The charming Chania lighthouse, built of stone blocks
On the way, we passed an old Ottoman mosque, the Yiali Tzami,
right on the edge of the harbour.
There is no minaret, as this was demolished in the early 20th century. The mosque was dedicated to Küçük Hassan Pasha, the first Ottoman military governor of Chania, and was the first mosque built in Crete after the Ottoman conquest of the city in 1649.
This, the Firkas Fortress, was the headquarters of the Military Commander
of the city in Ottoman times.
Built by the Ottomans in 1629, the fortress was used to protect the Sea of Crete from pirates.

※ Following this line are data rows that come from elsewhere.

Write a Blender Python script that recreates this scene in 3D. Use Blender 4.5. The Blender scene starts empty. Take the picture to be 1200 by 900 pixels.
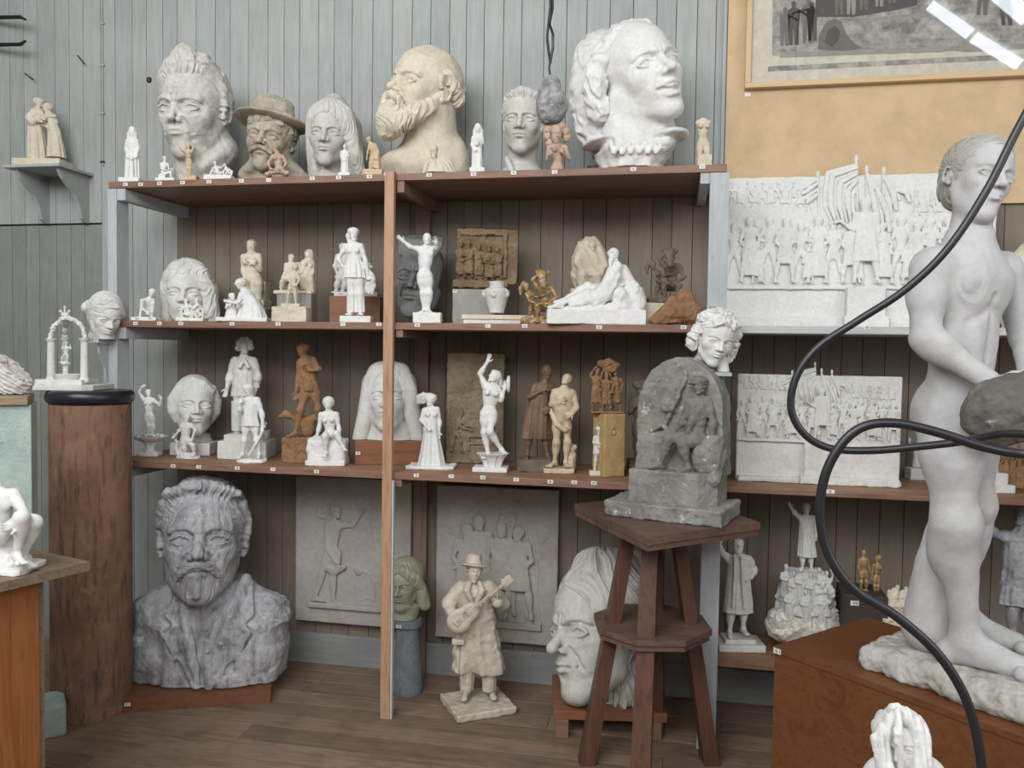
import bpy, bmesh, math, random
import numpy as np
from mathutils import Vector, Matrix

# ------------------------------------------------------------------ camera (fitted to the room's own lines)
YAW, PITCH, ROLL, FPX = 0.193423, 0.0403777, 0.0146496, 957.72
CAM = np.array([0.0, 0.0, 1.5])
YF, YW = 3.1245, 3.6062            # front edge of the shelving, plane of the board wall
H1, H2, H3 = 2.1977, 1.6068, 1.0042  # heights of the three shelf tops

def cam_axes():
    cy, sy = math.cos(YAW), math.sin(YAW)
    r = np.array([cy, sy, 0.0]); f = np.array([-sy, cy, 0.0]); u = np.array([0, 0, 1.0])
    cp, sp = math.cos(PITCH), math.sin(PITCH)
    f2 = f*cp - u*sp; u2 = u*cp + f*sp
    cr, sr = math.cos(ROLL), math.sin(ROLL)
    return r*cr + u2*sr, u2*cr - r*sr, f2
CR, CU, CF = cam_axes()

def at(px, py, Y=None, Z=None):
    """world point seen at a pixel of the 1200x900 frame, on the plane y=Y or z=Z"""
    d = CF*FPX + CR*(px-600) + CU*(450-py)
    t = Y/d[1] if Y is not None else (Z-1.5)/d[2]
    return CAM + d*t

def depth(p):
    return float((np.asarray(p)-CAM) @ CF)

# ------------------------------------------------------------------ object helpers
COL = bpy.context.scene.collection

def link(o, parent=None):
    COL.objects.link(o)
    if parent is not None: o.parent = parent
    return o

def tag(o, label=None, cat=None, group=None, kind=None):
    if label: o['label'] = label
    if cat: o['category'] = cat
    if group: o['group'] = group
    if kind: o['kind'] = kind
    return o

def empty(name, loc, rz=0.0):
    o = bpy.data.objects.new(name, None); link(o)
    o.location = loc; o.rotation_euler = (0, 0, rz); o.empty_display_size = .05
    return o

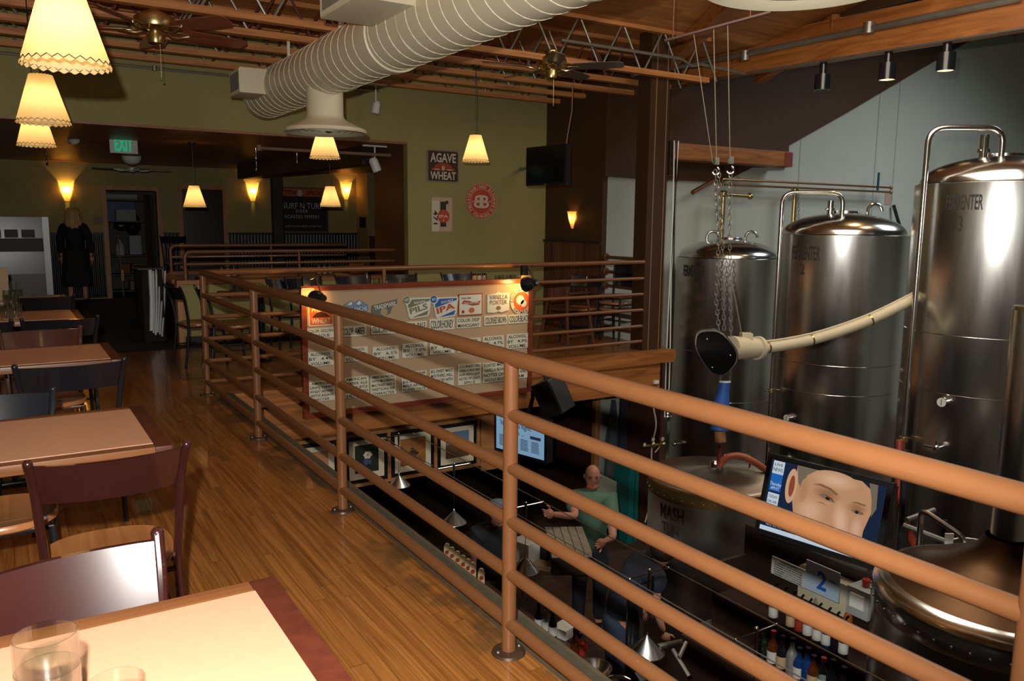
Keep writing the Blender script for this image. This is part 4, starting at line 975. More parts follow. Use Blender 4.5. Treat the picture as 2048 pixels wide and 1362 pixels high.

A chain was stretched from the "Firka" to the lighthouse, at the entrance to the port, to help prevent attacks.
The Lefka Ori (“White Mountains”) form a backdrop to the City of Chania
As we walked to the museum, we couldn't help but notice the graffiti everywhere.
Joanna, our Greek guide, said that it had proliferated as a form of protest against the EU cuts. Words were lost on us, as we couldn't understand the Greek, but some were more visually graphic...
...as in this one. This appeared to be a stencil that someone had made,
as I noticed the same one in several places.
Here, Joanna is telling us about this Roman mosaic, showing scenes from the Dionysiac cycle,
and the myth of Poseidon and the nymph Amymone.
On the way, we passed the marble fountain in Plateia Venizelou, Chania
We were delighted to see this horse and carriage at the port.
It reminded us of the Princes Islands and home.
This was a short trip, and so packed with information, that is was difficult to digest everything at once. Fortunately, I have the Blue Guide to Crete, to read at my leisure. Crete is a fascinating island, and one I would like to return to one day.